チャイコフスキー庵 Tchaikovskian

有性生殖生物の定めなる必要死、高知能生物たるヒトのパッション(音楽・お修辞・エンタメ・苦楽・群・遺伝子)。

「Parisの審判とマネの右手の法則/草上の昼食(エドゥアール・マネ画)」

2013年12月29日 23時08分06秒 | 絵画・カウンタ(寓意がある希ガスる

エドゥアール・マネ 草上の昼食


今年は、
"Edouard Manet(エドゥワル・マネ、1832-1883)の
"Le Dejeuner sur l'herbe(ル・デジュネ・スュル・レルブ=草上の昼食)"
が完成されて(1863年)から150年の年だった。現在、
新展示なったオルセー美術館の目玉作品となってるが、
官展である1863年のサロンに出品して落選となった。
現実の女性の裸を描いたことが不道徳極まりないとして、
落選展でもプロ・アマから非難を浴びた。

マネの絵では晩年の「フォリ=ベルジェールのバール」がもっとも好きだが
(cf;「フォリー=ベルジェールのバー/マネによるキュビスムの萌芽」
http://blog.goo.ne.jp/passionbbb/e/c037e2612965b6281c70b37166fff531 )
「草上の昼食」にも強烈に惹きつけられる。
虚心坦懐に観ててもジーンとくる感動的な絵である。
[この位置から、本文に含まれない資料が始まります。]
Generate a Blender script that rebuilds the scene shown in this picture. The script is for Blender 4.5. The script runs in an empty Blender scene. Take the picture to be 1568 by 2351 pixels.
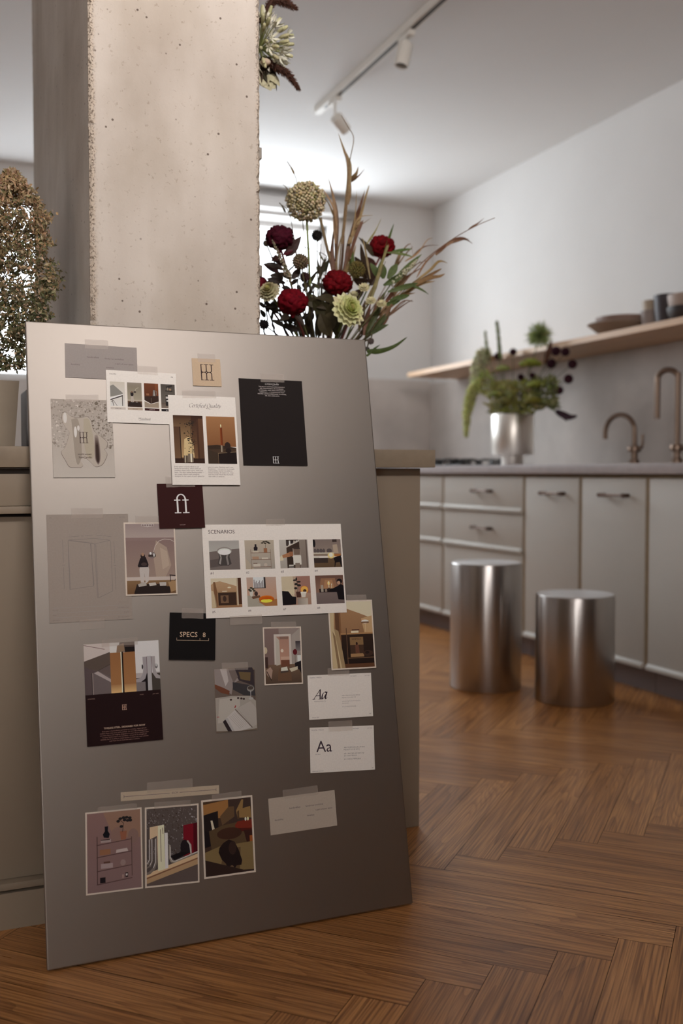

が、ともあれ、この絵は、
ルヴル所蔵のジョルジョーネ(最近ではティッツァーノ作とされてる)の「田園の合奏」に、
ラファエッロの「パリスの審判」をもとにした
マルカントニオ・ライモンディの銅版画の右下の3人を素材にして、
アガサ・クリスティが「エルキュール・ポワロ」の
"Lord Edgware Dies(邦題=エッジウェア卿の死)"でネタにした、
ギリシャ神話のパリスと語源は別ながら同じスペルの町である、
大改造されつつあるパリ(Paris)の当時の
現実を象徴的に描いた絵画である。

「3人」ということにまず、
「キリスト教」を連想させるようになってる。が、
後方の川にもう一人、沐浴をしてる白い衣服の女性がいる。
キリスト教においては沐浴は洗礼である。その女性の上には
【赤い】鳥が描かれてる。ステッキを左手に持つ男性の右手の
親指がその沐浴をする女性を通過した先に
指し示してるアトリビュートである。いっぽう、
人差し指の先には裸の女性を透過して絵の左下の
赤(聖母マリアの服色=神聖な愛)とは補色関係にある遠い色である
【緑の】蛙を指し示してるのである。
神聖な愛の正反対の色ということは、
下世話な性欲を表してるということである。すなわち、
親指の指す方向は、
川の中→セーヌの中之島→シテ島のノートルダム寺院とその北北西の
ヴァンドーム広場前の破毀院の象徴であり、
パリ(シテ島が町の発祥といわれてる)から西南西の、
当時はもうなくなってたブルボン朝のヴェルサイユ宮殿であり、
人差し指の指す方向は、
Maitresse royale(メトレス・ロワイヤル=公妾)が堂々と存在した
それは腐敗の象徴であった。

画面全体は深い緑の森に囲まれてる。が、
この指が指し示す二方向は白や明るい色が配されてる。
かつ、後方の白衣の女性よりも、手前左の裸体の女性のほうが、
はるかに明るく描かれてる。つまり、
キリスト教の戒律よりも現実の性風俗のほうが脚光を浴びてる
現実を映し出してるのである。

かように、マネの絵というものは意味深く、
単に屋外の"移りゆく光の中の一瞬を切り取った"という
だけの印象派といわれるモネやルノワールのような、
商業的な絵とはまったくその意義を異にしてるのである。